Related: Michigan lawmakers send Line 5 tunnel plan to Gov. Snyder’s desk

Most of the vulnerable areas are near rail corridors or pipelines, and five are near refineries, according to the commission, which was established under a 1909 treaty to investigate cross-border water issues and approve certain water projects.

“While it’s appropriate to think about the Straits, that shouldn’t be the end of the conversation,” said John Bratton a senior scientist at LimnoTech, an Ann Arbor-based environmental science and engineering firm that produced technical research for Monday’s report.

“It’s just kind of shedding light that you have a lot more places with the potential for spills.”

The report focused narrowly on ecological risks of spills. Researchers considered where pipelines, railways and refineries handled large enough volumes of oil — close enough to a lake or upstream of a tributary — to significantly harm ecosystems.

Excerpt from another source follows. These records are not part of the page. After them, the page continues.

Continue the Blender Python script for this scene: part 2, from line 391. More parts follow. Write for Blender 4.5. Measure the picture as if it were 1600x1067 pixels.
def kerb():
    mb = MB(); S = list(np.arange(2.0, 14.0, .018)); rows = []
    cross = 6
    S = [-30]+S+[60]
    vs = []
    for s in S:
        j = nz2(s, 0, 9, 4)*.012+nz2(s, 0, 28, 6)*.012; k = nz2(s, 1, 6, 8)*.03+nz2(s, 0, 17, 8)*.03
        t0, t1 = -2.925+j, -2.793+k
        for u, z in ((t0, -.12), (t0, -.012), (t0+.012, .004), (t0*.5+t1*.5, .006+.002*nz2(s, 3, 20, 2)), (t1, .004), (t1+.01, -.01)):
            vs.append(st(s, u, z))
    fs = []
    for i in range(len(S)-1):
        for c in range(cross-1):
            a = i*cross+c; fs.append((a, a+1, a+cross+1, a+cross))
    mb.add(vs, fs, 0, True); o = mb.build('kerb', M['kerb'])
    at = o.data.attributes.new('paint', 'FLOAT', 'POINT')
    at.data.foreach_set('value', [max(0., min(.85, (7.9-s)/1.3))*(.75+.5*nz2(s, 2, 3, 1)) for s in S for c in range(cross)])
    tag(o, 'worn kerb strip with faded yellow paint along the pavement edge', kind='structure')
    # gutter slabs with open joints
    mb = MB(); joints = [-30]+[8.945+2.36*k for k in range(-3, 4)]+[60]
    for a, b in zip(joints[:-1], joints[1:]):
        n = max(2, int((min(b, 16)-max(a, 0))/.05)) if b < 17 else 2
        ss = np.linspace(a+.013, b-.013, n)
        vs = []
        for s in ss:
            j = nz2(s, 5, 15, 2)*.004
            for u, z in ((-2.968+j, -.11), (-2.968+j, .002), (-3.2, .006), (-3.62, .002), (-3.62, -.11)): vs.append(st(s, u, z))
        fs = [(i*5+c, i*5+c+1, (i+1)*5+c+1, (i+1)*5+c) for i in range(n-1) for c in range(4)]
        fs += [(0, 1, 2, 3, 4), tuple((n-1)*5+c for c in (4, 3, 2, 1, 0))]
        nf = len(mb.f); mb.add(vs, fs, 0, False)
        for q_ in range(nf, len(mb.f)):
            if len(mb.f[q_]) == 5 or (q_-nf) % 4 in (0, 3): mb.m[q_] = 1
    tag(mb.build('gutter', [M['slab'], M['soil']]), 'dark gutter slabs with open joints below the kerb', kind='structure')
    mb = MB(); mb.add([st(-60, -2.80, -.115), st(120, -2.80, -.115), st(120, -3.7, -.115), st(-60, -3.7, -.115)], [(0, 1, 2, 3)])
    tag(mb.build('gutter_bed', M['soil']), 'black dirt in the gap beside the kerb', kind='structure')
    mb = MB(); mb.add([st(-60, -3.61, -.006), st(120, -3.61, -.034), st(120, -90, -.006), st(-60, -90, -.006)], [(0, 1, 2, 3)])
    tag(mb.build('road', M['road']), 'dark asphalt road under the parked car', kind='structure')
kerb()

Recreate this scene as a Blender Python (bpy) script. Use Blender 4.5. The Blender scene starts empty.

And they considered what types of wildlife would face most harm, Bratton said.

The report did not consider economic damage from spills, nor did it examine the physical condition of individual pipelines or rail lines.

The report  offered recommendations for more research in a variety of areas, while highlighting lingering challenges for first responders in a would-be spill — such as grappling with ice during a winter disaster.

Researchers know much less about how oil spills affect freshwater ecosystems compared to those in oceans, the report said. That’s because ocean disasters — like the 1989 Exxon Valdez tanker spill in Alaska, or BP’s 2010 Deepwater Horizon blowout in the Gulf of Mexico — are more common.

But Monday’s report flagged one prominent freshwater incident: Enbridge Energy’s Line 6B rupture in the Kalamazoo River, one of the worst inland spills in U.S. history. More than 1.2 million gallons of crude oil was recovered during a four-year cleanup. Enbridge has paid nearly $1.3 billion for cleanup and restoration.

The report comes as Michigan Gov. Rick Snyder and other Republicans are racing to lock in a deal with Enbridge to swap out Line 5’s twin pipelines beneath the Straits and bury a new pipe beneath 100 feet of bedrock. The tunnel is expected to take up to 10 years to build, costing Enbridge $350 million to $500 million.

Snyder wants to finalize the plan before Gretchen Whitmer, a Democrat and opponent of Line 5, succeeds him.

Supporters of the tunnel deal say it would not only protect Line 5 in the Straits, but it would also bolster safety at dozens of other water crossings along Line 5’s 547-mile path through Michigan. That’s because Snyder’s deal with Enbridge would require added leak protection and safety upgrades.

Environmental groups and other critics say shutting down Line 5 is the only way to completely prevent a spill. They argue the tunnel deal would only assure Line 5 operates indefinitely.